Sunday, March 09, 2014

sartring it all out

"Why are you always looking for meaning?"

A young friend posed the question.  We had been discussing film-making, and I had been going on and on about the subtext of the plot in one of Christopher Nolan's movies.

I don't think he meant the question in the same sense that Sartre would have asked the question of Malraux. "Why don't you just enjoy the experience?  Why are you always looking for meaning?"

I thought of that exchange yesterday while reading two books that have been on my reading pile since last October.  I had almost forgotten they were lurking in my Kindle.

The first was Anne Lamott's Stitches: A Handbook on Meaning, Hope, and Repair.  It is a tiny book for what seems to be an immense philosophical topic.  Especially, if it is a handbook to the meaning of life

But she is not that type of author.  Even though she is an essayist, she writes as a poet.  And because she is a poet, she tells her truths through stories.  Her experiences.  Or experiences of people she knows.

In my conversation on why I look for meaning in movies, I told my friend that I watch movies and read books to discover more about the human condition.  To see the world through other people's eyes.  And to learn more about myself and what I believe -- often finding new ideas to make my own.

Anne Lamott answered the question in a similar vein.

Augustine's insight that to search for God is to have found God is deeply profound, because the belief we hold in the existence of another world opens space within us, and around us, which creates a more radiant reality.
She uses the analogy of stitches.  The process of darning to pull life together through bad times by finding "one place in the cloth through which to take one stitch."  Sometimes, it means just being there as a truthful friend.  Or sharing the experience of friends who have survived through travail.

That is why she is a poet.  In the tradition of the bards who sat around the campfires in the germanic forests.  Speaking Truth through tales.

But she was not alone yesterday morning.  After I finished Stitches, I opened up Aimless Love: New and Selected Poems -- Billy Collins's latest publication.

Collins, of course, is a poet.  Perhaps one of the best living American poets.  Not only because his poems are good.  Very Good.  But because they are readily accessible to the lay reader.  I think of him as a contemporary Robert Frost -- with a better sense of humor.

Initially, I was a bit put off by the book.  And that was my own fault.
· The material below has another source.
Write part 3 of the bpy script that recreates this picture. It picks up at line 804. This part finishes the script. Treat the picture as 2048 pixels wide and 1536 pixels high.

I know what "selected poems" means in a title.  It means that published poems have been re-cycled to garner a bit more revenue.  To fill out a tome of new poems that would not otherwise constitute a full book.

It turns out that I was too rough on myself.  Even though I had read all of the selected poems in his other books, I found myself enjoying them.

I should not be surprised.  The nature of poetry invites re-reading.  Good poets know how to conserve words -- to hide both text and sub-text amongst a few well-chosen images.

And, as I have already told you, Billy Collins is a good poet.

I also had a good lesson in accessibility as I was reading in the bathtub yesterday.  And up popped "Royal Aristocrat" that found meaning in my soul -- because it was deep calling to deep.

For the past two or three months, I have been struggling to produce essays for this blog.  I always write something.  But almost all of it is something a bit less than what I would have liked.

And I think I know why.  I may have stopped searching for meaning in my own writing.  In one small poem and in one small book, I have a better idea of where I should be headed on these pages.

I will leave you with Billy Collins.  If you would like a good chat on such small matters as the meaning of life, you might invite Anne Lamott and Billy Collins into your house for lunch or tea.  You will be better for it.  

Royal Aristocrat

My old typewriter used to make so much noise
I had to put a cushion of newspaper
beneath it late at night
so as not to wake the whole house.

Even if I closed the study door
and typed a few words at a time

the best way to work anyway

the clatter of keys was still so loud

That the grey and yellow bird
would wince in its cage.
Some nights I could even see the moon
frowning down through the winter trees.

That was twenty years ago,
yet as I write this with my soft lead pencil
I can still hear that distinctive sound
like small arms fire across a border,

one burst after another
as my wife turned in her sleep.
I was a single monkey
trying to type the opening lines of my Hamlet,

often doing nothing more
than ironing pieces of paper in the platen
then wrinkling them into balls
to flick into the wicker basket.

Still, at least I was making noise,
adding to the great secretarial din,
that chorus of clacking and bells,
thousands of desks receding into the past.

And that was more than can be said
for the mute room of furniture,
the speechless salt and pepper shakers,
and the tall silent hedges surrounding the house.

Such deep silence on those nights

just the sound of my typing
and a few stars singing a song their mother

sang when they were mere babies in the sky.